3.1.10 - Equilbrium Constant Kp Flashcards
What is the definition of partial pressure?
The partial pressure of a gas in a mixture is the pressure that the gas would have if it alone occupied the volume occupied by the whole mixture.
Calculate the partial pressure of N₂ in a mixture containing 0.2 moles N₂, 0.5 moles O₂, and 1.2 moles CO₂ with a total pressure of 3 kPa.
Mole fraction of N₂ = 0.2 / (0.2 + 0.5 + 1.2) = 0.105. Partial pressure of N₂ = 0.105 × 3 kPa = 0.315 kPa.
What is Kp and how is it calculated for the reaction N₂(g) + 3H₂(g) ⇌ 2NH₃(g)?
Kp is the equilibrium constant using partial pressures. For the reaction: Kp = (p(NH₃)²) / (p(N₂) × p(H₂)³).
How do changes in temperature affect the value of Kp and the position of equilibrium for an exothermic reaction?
For an exothermic reaction, increasing the temperature decreases Kp as the system shifts towards reactants (left shift). The position of equilibrium shifts towards the endothermic direction to oppose the increase in temperature.
Does increasing pressure affect the value of Kp?
No, increasing pressure does not change the value of Kp. While pressure changes can shift the position of equilibrium by affecting mole fractions, the value of Kp remains constant because it only varies with temperature.
Calculate the value of Kp for the equilibrium: N₂(g) + 3H₂(g) ⇌ 2NH₃(g), given initial moles and that 20% of N₂ reacted at a total pressure of 2 kPa.

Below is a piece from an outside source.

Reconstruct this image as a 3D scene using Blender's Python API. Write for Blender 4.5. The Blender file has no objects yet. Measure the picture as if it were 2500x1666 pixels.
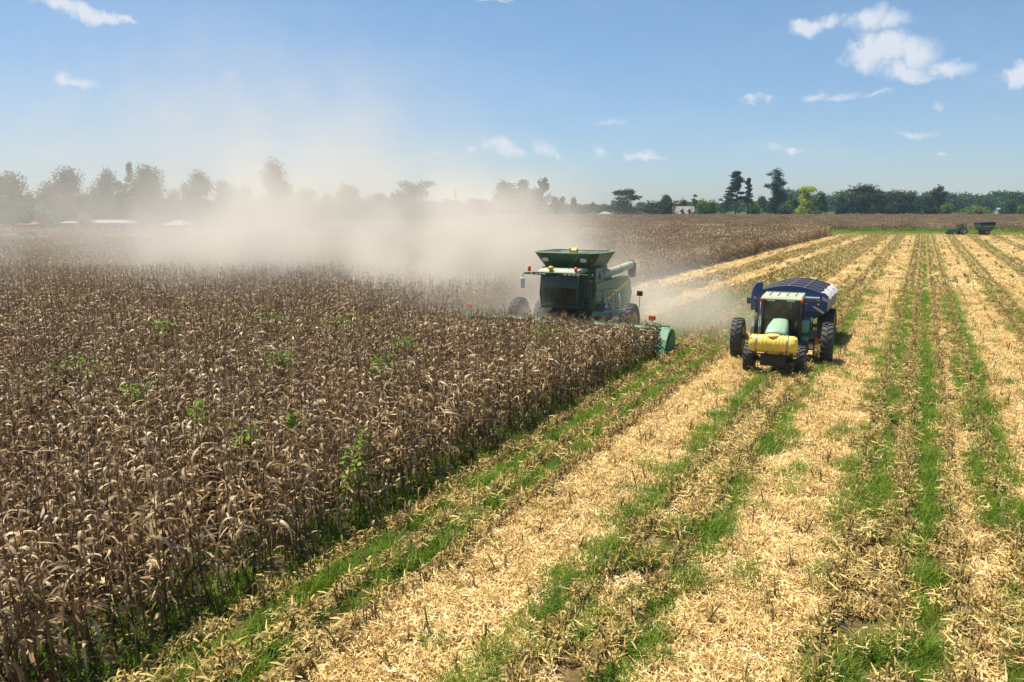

At equilibrium: N₂ = 0.8 moles, H₂ = 2.4 moles, NH₃ = 0.4 moles. Mole fractions (N₂ = 0.222, H₂ = 0.667, NH₃ = 0.111). Partial pressures: N₂ = 0.444 kPa, H₂ = 1.334 kPa, NH₃ = 0.222 kPa. Kp = (0.222²) / (0.444 × 1.334³) = 0.0469 kPa⁻².
How is Kp affected by temperature?
Kp only changes with temperature. They do not change if pressure or concentration are altered. A catalyst also has no effect on Kc or Kp.
What is partial pressure?
Pressure of each gas in a mixture of gases.
Why do catalysts not have an effect on the position of equilibrium?
Catalyst increases the rate of forward and backward reactions by the same amount. Equilibrium position is the same without a catalyst yet just reached quicker.
How does the system react to an increase in pressure in terms of shifting equilibrium for a reaction where the product side has fewer moles of gas?
If pressure is increased in a reaction where the product side has fewer moles of gas, the system shifts towards the side with fewer moles to oppose the change. This shift reduces volume and increases pressure, maintaining the value of Kp.
Provide a scenario where changing conditions affect Kc or Kp.
Changing the temperature affects both Kc and Kp because it alters the reaction’s kinetics and equilibrium position. For exothermic reactions, increasing temperature decreases Kp as the reaction favors reactants to absorb excess heat.
What is the effect of decreasing pressure on the equilibrium yield of SO₃ in the reaction 2SO₂(g) + O₂(g) ↔ 2SO₃(g)?
Decreasing the pressure reduces the yield of SO₃. The equilibrium shifts to the side with more moles of gas to oppose the change in pressure. In this case, the left side (reactants) has 3 moles versus 2 moles on the right (products).
What is the effect on the value of Kp if the pressure of the equilibrium mixture is increased at constant temperature?
The value of Kp remains unchanged. Kp is dependent only on temperature; changes in pressure do not affect Kp.
Does adding a catalyst affect the value of Kp?
No, adding a catalyst does not affect Kp. A catalyst speeds up the attainment of equilibrium by increasing the rate of the forward and backward reactions equally but does not influence the position of equilibrium or Kp.